# GIVEN DATA
◆ ◆ ◆ ◆ ◆

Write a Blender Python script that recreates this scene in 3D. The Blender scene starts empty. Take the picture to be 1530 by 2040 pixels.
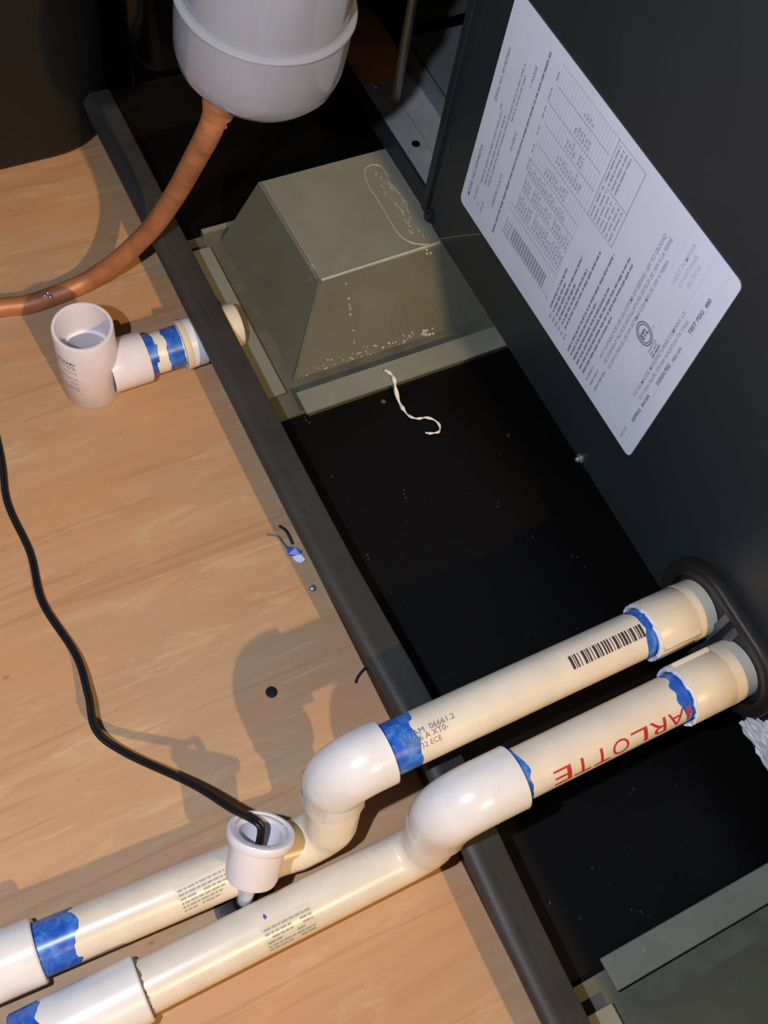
import bpy, bmesh, math, random
from mathutils import Vector, Matrix

# ------------------------------------------------------------------ camera, light, exposure
scn = bpy.context.scene
col = scn.collection
CAMZ = 0.5926
FPX = 2132.9
Rm = Matrix(((0.44246, 0.88678, 0.13360), (-0.82132, 0.34088, 0.45742), (0.36009, -0.31212, 0.87916)))
cam_d = bpy.data.cameras.new('camera')
cam_d.sensor_fit = 'VERTICAL'; cam_d.sensor_height = 36.0; cam_d.sensor_width = 27.0
cam_d.lens = FPX / 2040.0 * 36.0
cam_d.clip_start = 0.01
cam = bpy.data.objects.new('camera', cam_d); col.objects.link(cam)
cam.matrix_world = Matrix.Translation((0, 0, CAMZ)) @ Rm.transposed().to_4x4()
scn.camera = cam

w = bpy.data.worlds.new('world'); scn.world = w; w.use_nodes = True
w.node_tree.nodes['Background'].inputs[0].default_value = (0.75, 0.85, 1.0, 1)
w.node_tree.nodes['Background'].inputs[1].default_value = 0.012

def lamp(name, loc, energy, color, radius):
    l = bpy.data.lights.new(name, 'POINT'); l.energy = energy; l.color = color; l.shadow_soft_size = radius
    o = bpy.data.objects.new(name, l); o.location = loc; col.objects.link(o); return o
lamp('phone_torch', (-0.062, -0.080, 0.575), 7.0, (0.82, 0.88, 1.05), 0.006)      # cool torch held beside the phone
lamp('attic_bulb', (3.05, 0.37, 3.0), 320.0, (1.0, 0.64, 0.27), 0.045)           # bare warm attic bulb behind the unit
scn.view_settings.view_transform = 'Standard'; scn.view_settings.look = 'None'
scn.view_settings.gamma = 1.0; scn.view_settings.use_curve_mapping = False
scn.view_settings.exposure = 0.48

random.seed(7)
# ------------------------------------------------------------------ helpers
def tag(o, label=None, cat=None, group=None, kind=None):
    if label: o['label'] = label
    if cat: o['category'] = cat
    if group: o['group'] = group
    if kind: o['kind'] = kind
    return o
def empty(name, loc, label, cat, group=None):
    o = bpy.data.objects.new(name, None); o.empty_display_size = 0.02; o.location = loc
    col.objects.link(o); tag(o, label, cat, group); return o
def obj(name, bm, mat, parent=None, smooth=True, angle=40):
    me = bpy.data.meshes.new(name)
    bmesh.ops.recalc_face_normals(bm, faces=bm.faces[:])
    if smooth:
        lim = math.radians(angle)
        for f in bm.faces: f.smooth = True
        for e in bm.edges:
            if len(e.link_faces) == 2 and e.calc_face_angle(0) > lim: e.smooth = False
    bm.to_mesh(me); bm.free()
    me.materials.append(mat)
    o = bpy.data.objects.new(name, me); col.objects.link(o)
    if parent:
        o.parent = parent
        off = Vector((0, 0, 0)); p = parent
        while p: off += p.location; p = p.parent
        me.transform(Matrix.Translation(-off))      # meshes are written in world coordinates
    return o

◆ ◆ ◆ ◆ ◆

# REQUIREMENT
Without the pictures, please reproduce each line of the listing above exactly, from the first one through the line bearing "scn.view_settings.exposure = 0.48".

# RESPONSE
Write a Blender Python script that recreates this scene in 3D. The Blender scene starts empty. Take the picture to be 1530 by 2040 pixels.
import bpy, bmesh, math, random
from mathutils import Vector, Matrix

# ------------------------------------------------------------------ camera, light, exposure
scn = bpy.context.scene
col = scn.collection
CAMZ = 0.5926
FPX = 2132.9
Rm = Matrix(((0.44246, 0.88678, 0.13360), (-0.82132, 0.34088, 0.45742), (0.36009, -0.31212, 0.87916)))
cam_d = bpy.data.cameras.new('camera')
cam_d.sensor_fit = 'VERTICAL'; cam_d.sensor_height = 36.0; cam_d.sensor_width = 27.0
cam_d.lens = FPX / 2040.0 * 36.0
cam_d.clip_start = 0.01
cam = bpy.data.objects.new('camera', cam_d); col.objects.link(cam)
cam.matrix_world = Matrix.Translation((0, 0, CAMZ)) @ Rm.transposed().to_4x4()
scn.camera = cam

w = bpy.data.worlds.new('world'); scn.world = w; w.use_nodes = True
w.node_tree.nodes['Background'].inputs[0].default_value = (0.75, 0.85, 1.0, 1)
w.node_tree.nodes['Background'].inputs[1].default_value = 0.012

def lamp(name, loc, energy, color, radius):
    l = bpy.data.lights.new(name, 'POINT'); l.energy = energy; l.color = color; l.shadow_soft_size = radius
    o = bpy.data.objects.new(name, l); o.location = loc; col.objects.link(o); return o
lamp('phone_torch', (-0.062, -0.080, 0.575), 7.0, (0.82, 0.88, 1.05), 0.006)      # cool torch held beside the phone
lamp('attic_bulb', (3.05, 0.37, 3.0), 320.0, (1.0, 0.64, 0.27), 0.045)           # bare warm attic bulb behind the unit
scn.view_settings.view_transform = 'Standard'; scn.view_settings.look = 'None'
scn.view_settings.gamma = 1.0; scn.view_settings.use_curve_mapping = False
scn.view_settings.exposure = 0.48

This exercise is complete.